Gartner prescribes ISV treatment plan

Cath Everett at the Enterprise Systems Conference in Chicago.

Corporates should use the skills of independent software vendors (ISVs) when considering which system to purchase, although this factor is often overlooked by technical evaluation committees.

This was the view of Paul McGuckin, vice president and research director of Gartner Group, speaking at the analyst company's fifth annual Enterprise Systems conference in Chicago last week.

McGuckin pointed out that top ISVs receive upgrades and releases in 30 to 60 days, experience a fast turnaround in bug fixes and have technical support staff who actually know what users are talking about. As a result, he advised users to ask their independent vendors for a revenue breakdown based on platform under non-disclosure - because software vendors do not want to be blamed for users' hardware decisions - and to look for players with double digit market share.

McGuckin said 23 per cent of SAP installations were on Hewlett Packard 9000 machines last year, 15 per cent on IBM's RS/6000 and another 15 per cent on Compaq Proliants.

But, he added, corporates should also bear in mind that Windows NT has received the most enthusiastic welcome from ISVs in the history of operating systems and many vendors such as SAP were definitely pushing users that way.

The second criterion when choosing a system is performance and scalability, McGuckin said.

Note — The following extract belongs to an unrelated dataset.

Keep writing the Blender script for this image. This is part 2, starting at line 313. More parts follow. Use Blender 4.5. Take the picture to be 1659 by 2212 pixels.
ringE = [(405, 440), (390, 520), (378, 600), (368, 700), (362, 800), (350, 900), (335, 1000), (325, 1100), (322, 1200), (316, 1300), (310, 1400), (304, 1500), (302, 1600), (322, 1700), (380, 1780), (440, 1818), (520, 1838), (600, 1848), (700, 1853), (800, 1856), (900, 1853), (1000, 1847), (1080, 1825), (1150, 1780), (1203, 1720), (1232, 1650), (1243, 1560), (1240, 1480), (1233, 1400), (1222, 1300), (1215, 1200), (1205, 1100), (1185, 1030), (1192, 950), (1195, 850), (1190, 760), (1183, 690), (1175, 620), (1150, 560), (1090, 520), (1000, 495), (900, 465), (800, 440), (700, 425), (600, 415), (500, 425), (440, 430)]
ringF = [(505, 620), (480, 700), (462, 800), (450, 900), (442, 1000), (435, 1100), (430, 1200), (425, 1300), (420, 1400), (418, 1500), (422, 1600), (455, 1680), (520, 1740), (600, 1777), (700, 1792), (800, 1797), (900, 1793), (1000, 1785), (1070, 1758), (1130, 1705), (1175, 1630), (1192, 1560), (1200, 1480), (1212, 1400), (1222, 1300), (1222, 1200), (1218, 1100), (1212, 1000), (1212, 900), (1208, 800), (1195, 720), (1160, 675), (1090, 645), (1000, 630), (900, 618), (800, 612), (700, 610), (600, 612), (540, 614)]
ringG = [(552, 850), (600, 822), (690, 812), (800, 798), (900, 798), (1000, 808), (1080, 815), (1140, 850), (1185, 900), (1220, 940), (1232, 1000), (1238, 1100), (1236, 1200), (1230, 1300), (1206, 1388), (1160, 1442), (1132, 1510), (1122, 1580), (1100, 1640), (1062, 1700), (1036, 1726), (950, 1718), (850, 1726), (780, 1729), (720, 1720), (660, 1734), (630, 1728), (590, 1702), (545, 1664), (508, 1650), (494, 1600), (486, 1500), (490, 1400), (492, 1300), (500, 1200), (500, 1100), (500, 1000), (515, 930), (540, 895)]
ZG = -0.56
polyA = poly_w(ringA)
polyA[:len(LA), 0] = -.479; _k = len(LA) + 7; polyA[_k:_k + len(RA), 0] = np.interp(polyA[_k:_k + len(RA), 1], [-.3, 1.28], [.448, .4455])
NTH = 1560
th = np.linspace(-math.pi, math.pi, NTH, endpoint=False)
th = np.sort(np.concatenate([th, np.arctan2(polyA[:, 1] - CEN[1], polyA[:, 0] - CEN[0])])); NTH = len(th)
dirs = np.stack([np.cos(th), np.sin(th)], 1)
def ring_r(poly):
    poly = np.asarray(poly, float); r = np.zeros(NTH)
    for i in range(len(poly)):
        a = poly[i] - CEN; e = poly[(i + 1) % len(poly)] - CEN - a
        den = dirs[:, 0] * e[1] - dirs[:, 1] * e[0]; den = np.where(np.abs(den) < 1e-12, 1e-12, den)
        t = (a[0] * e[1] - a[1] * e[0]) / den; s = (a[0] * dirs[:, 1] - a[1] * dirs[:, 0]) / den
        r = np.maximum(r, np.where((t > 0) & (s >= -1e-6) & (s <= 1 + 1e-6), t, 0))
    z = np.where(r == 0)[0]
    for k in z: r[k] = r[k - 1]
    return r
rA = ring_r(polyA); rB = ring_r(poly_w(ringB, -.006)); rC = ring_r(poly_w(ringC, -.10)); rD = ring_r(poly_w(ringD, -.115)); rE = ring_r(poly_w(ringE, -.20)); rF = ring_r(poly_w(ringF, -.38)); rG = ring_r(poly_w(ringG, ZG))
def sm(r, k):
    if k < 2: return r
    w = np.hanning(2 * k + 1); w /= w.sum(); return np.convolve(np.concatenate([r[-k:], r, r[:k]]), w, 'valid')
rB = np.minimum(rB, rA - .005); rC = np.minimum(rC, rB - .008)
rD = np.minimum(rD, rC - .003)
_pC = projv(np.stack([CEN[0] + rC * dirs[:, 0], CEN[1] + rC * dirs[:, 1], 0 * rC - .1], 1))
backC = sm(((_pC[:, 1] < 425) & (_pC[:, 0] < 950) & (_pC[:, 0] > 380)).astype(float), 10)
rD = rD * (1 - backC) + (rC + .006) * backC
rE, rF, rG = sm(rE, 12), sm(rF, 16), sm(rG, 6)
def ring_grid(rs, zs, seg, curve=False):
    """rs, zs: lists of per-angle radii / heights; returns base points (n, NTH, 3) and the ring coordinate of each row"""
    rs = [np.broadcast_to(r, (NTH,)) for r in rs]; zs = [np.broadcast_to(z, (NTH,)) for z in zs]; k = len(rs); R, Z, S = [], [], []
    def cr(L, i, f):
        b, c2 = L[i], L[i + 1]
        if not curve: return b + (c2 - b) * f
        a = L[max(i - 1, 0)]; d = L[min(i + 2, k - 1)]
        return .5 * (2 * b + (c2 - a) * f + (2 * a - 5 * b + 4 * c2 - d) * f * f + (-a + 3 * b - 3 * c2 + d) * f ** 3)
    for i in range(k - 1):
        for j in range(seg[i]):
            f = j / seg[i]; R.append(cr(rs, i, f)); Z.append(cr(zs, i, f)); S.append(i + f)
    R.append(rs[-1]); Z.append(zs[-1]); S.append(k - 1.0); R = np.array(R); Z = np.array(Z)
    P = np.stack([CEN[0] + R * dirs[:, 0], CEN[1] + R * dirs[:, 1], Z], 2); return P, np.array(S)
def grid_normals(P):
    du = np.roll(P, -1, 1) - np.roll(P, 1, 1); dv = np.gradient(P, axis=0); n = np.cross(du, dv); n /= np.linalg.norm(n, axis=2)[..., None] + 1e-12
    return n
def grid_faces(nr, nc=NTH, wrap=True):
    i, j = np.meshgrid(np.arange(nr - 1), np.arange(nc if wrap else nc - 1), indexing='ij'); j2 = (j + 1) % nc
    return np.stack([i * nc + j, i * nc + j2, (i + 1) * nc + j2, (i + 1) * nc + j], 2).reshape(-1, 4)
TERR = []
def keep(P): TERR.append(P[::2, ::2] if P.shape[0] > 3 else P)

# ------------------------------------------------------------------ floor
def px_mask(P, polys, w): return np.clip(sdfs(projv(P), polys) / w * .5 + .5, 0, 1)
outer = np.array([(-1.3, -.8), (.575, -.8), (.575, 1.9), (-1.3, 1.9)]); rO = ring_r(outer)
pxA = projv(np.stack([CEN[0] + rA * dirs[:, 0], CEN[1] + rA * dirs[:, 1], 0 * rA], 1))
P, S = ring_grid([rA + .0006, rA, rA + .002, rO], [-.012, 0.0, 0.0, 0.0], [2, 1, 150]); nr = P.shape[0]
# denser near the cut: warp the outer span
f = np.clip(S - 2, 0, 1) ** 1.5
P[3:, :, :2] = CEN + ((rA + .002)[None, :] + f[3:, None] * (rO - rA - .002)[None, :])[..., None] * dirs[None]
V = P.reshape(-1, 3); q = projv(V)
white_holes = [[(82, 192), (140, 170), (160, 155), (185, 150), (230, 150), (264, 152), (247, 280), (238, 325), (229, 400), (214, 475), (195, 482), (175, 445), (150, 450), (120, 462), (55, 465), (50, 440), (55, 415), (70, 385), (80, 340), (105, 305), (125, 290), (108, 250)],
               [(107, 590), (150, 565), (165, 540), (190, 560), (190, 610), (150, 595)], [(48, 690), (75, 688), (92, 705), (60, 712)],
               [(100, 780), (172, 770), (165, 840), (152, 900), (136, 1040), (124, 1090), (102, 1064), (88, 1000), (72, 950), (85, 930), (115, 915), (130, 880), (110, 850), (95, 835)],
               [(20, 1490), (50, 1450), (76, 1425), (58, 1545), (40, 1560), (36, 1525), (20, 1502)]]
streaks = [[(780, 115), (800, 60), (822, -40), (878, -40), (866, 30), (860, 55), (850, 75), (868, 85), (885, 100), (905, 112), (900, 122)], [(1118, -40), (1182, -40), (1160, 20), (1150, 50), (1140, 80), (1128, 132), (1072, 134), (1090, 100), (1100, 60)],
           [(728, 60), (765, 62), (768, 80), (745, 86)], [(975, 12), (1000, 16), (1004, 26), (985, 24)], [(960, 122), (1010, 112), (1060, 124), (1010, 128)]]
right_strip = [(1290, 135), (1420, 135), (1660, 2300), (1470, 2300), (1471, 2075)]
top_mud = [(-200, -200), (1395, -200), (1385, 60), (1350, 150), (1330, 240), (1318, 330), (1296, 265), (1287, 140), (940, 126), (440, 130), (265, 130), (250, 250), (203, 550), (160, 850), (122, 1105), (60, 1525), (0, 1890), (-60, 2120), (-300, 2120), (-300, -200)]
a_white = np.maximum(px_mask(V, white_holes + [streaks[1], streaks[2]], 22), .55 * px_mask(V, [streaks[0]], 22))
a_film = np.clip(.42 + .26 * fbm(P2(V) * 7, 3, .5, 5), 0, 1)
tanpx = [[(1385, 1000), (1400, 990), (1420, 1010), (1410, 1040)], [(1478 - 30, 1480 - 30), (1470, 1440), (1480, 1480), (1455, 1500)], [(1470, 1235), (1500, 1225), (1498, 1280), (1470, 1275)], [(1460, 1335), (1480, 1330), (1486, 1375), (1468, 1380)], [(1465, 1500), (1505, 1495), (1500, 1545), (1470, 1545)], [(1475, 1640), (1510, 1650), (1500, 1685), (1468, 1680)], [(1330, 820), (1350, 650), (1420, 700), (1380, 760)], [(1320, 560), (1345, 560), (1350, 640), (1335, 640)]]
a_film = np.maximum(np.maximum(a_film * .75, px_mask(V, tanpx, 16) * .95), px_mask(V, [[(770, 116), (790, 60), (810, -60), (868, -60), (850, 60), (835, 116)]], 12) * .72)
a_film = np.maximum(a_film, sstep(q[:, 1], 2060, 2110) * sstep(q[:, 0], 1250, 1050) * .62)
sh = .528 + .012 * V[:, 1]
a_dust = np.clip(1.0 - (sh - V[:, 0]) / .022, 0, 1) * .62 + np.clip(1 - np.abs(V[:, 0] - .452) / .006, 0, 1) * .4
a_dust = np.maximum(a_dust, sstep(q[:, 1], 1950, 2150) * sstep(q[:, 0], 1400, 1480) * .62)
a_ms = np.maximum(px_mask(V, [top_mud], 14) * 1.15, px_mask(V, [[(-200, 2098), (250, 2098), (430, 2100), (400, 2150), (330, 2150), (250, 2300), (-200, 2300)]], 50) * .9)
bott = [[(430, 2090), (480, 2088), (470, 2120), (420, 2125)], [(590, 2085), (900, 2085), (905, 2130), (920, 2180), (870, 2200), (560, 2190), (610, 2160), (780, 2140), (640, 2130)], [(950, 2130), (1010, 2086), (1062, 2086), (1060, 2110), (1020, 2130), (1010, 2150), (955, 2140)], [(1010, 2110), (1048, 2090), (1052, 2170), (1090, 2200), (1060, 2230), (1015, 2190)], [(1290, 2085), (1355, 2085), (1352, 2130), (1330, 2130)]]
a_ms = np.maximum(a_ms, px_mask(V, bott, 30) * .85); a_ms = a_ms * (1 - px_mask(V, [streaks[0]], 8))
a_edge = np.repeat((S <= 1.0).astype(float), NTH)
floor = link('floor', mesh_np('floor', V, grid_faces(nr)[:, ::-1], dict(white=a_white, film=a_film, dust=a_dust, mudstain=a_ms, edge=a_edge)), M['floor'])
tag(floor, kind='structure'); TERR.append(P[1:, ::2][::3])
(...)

This becomes an issue when a system supports more than five users, and is especially relevant when implementing an enterprise resource planning application, which can support only one database server.

McGuckin estimated that currently, NT supports 600 concurrent users, Unix 3,000 and OS/390, the IBM mainframe, 4,500. The figures are expected to increase to 1,000, 4,500 and 7,500 respectively by the millennium and 3,000, 9,000 and 11,500 respectively by 2003.

However, McGuckin warned that to be in 'the comfort zone,' users should allow themselves some headroom for the future and also implement only three-quarters of the number of users given in each instance. If they chose to support more than 10 per cent of that figure, they were moving into dangerous and unchartered waters, he warned.

Next on the list is high availability, although the requirement for this depends on the application, McGuckin said. Here, MVS was far and away the leader, especially if parallel Sysplex clustering were implemented, while Unix and NT were far behind.

Other factors that should be considered are the scope and quality of service offered by vendors, said McGuckin. Users should check recent local references because service levels fluctuate from region to region.

Total cost of ownership should also be accounted for, he said, even though the total cost of support was often difficult to quantify. Users should always check the life span of any given system because it was not a good idea to buy the last model in an abandoned line.

In-house skills should also be evaluated because platform switching costs money. Customers would do well to look at how much integration work a given box might need to be implemented into the enterprise. While this is relatively easy with the AS/400, Unix and NT require users to be their 'own systems integrators', he said.

Last was internal politics. McGuckin concluded that corporates should always establish the inclinations and prejudices of the organisation, especially the chief executive, because there is no point in undertaking expensive evaluations to have them vetoed by the boss.